▸ Task
Leaving out every picture, retype the lines below from the top through the one that contains "for px, d, wcol, lb".

▸ Dataset excerpt
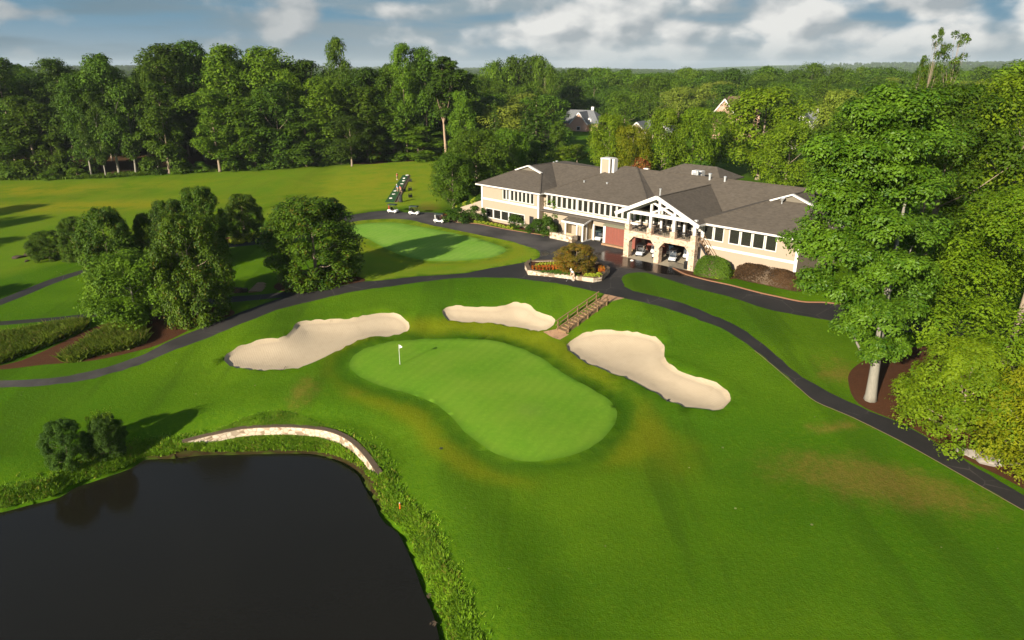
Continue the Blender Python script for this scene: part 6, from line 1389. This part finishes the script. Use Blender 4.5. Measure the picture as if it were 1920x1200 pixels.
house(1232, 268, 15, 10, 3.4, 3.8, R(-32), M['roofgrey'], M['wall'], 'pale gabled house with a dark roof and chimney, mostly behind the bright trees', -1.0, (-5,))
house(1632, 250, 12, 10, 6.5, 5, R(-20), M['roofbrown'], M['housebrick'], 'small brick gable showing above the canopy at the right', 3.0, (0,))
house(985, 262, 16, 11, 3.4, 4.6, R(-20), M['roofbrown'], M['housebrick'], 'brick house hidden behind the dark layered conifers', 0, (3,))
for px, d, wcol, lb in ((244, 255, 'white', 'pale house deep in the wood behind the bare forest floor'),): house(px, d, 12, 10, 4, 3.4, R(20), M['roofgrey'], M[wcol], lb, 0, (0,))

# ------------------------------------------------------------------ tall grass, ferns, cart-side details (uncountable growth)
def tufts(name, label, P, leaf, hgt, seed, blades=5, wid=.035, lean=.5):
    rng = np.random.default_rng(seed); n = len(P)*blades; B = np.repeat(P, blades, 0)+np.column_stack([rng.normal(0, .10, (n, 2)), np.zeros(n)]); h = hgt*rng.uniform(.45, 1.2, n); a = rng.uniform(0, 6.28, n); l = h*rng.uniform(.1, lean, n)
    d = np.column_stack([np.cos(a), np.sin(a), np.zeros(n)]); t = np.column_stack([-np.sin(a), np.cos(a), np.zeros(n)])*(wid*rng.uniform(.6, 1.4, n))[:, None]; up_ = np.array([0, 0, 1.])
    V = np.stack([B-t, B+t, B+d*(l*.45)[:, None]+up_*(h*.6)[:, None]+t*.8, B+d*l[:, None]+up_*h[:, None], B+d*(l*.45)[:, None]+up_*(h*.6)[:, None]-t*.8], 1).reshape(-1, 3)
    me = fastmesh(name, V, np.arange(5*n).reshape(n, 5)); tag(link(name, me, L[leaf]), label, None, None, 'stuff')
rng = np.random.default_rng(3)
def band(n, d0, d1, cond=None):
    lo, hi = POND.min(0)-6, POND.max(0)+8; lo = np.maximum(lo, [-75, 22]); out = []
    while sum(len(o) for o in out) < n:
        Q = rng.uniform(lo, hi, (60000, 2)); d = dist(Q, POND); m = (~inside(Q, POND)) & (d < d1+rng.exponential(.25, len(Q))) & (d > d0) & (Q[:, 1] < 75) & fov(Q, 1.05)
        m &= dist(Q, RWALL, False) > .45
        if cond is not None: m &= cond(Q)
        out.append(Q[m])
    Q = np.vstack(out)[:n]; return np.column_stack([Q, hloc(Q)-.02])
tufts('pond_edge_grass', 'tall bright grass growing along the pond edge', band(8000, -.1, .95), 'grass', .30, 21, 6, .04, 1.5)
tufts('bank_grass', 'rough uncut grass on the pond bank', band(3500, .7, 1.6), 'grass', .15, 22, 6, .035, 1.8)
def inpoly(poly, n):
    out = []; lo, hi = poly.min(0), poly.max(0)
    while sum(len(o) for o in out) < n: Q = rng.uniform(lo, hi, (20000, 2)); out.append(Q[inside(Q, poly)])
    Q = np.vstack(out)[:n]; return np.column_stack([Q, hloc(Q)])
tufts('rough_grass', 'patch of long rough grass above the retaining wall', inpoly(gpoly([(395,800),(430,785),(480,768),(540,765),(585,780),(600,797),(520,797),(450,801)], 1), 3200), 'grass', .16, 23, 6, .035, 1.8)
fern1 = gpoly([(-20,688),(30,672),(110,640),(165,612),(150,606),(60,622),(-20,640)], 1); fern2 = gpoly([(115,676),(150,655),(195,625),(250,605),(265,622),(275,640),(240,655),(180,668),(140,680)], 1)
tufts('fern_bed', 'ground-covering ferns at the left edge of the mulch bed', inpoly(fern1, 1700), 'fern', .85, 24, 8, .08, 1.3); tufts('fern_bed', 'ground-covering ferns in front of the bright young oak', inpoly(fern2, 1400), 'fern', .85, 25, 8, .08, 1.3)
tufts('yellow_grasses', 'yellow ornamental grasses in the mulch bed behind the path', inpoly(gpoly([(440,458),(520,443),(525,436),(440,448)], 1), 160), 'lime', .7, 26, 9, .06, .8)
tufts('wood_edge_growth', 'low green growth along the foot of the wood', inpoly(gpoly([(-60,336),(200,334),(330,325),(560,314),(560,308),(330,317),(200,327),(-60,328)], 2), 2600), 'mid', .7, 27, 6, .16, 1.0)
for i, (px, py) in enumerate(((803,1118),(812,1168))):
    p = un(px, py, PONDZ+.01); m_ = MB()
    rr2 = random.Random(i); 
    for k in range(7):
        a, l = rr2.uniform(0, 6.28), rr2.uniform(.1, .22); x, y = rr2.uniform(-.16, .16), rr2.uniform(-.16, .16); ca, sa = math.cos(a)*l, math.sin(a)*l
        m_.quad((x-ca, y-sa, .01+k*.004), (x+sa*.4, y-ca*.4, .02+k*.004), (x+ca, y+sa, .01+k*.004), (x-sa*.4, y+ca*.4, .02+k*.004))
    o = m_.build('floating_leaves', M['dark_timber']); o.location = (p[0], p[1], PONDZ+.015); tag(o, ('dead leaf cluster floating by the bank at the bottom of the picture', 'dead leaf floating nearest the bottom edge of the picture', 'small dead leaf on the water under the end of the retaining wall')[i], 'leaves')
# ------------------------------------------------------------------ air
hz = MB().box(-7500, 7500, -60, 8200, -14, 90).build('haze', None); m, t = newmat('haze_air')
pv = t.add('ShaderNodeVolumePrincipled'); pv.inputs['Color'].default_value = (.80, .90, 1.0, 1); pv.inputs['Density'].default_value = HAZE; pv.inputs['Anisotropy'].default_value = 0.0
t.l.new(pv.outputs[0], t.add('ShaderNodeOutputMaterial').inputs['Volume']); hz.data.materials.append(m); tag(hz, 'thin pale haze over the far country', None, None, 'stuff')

▸ Finished exercise
Continue the Blender Python script for this scene: part 6, from line 1389. This part finishes the script. Use Blender 4.5. Measure the picture as if it were 1920x1200 pixels.
house(1232, 268, 15, 10, 3.4, 3.8, R(-32), M['roofgrey'], M['wall'], 'pale gabled house with a dark roof and chimney, mostly behind the bright trees', -1.0, (-5,))
house(1632, 250, 12, 10, 6.5, 5, R(-20), M['roofbrown'], M['housebrick'], 'small brick gable showing above the canopy at the right', 3.0, (0,))
house(985, 262, 16, 11, 3.4, 4.6, R(-20), M['roofbrown'], M['housebrick'], 'brick house hidden behind the dark layered conifers', 0, (3,))
for px, d, wcol, lb in ((244, 255, 'white', 'pale house deep in the wood behind the bare forest floor'),): house(px, d, 12, 10, 4, 3.4, R(20), M['roofgrey'], M[wcol], lb, 0, (0,))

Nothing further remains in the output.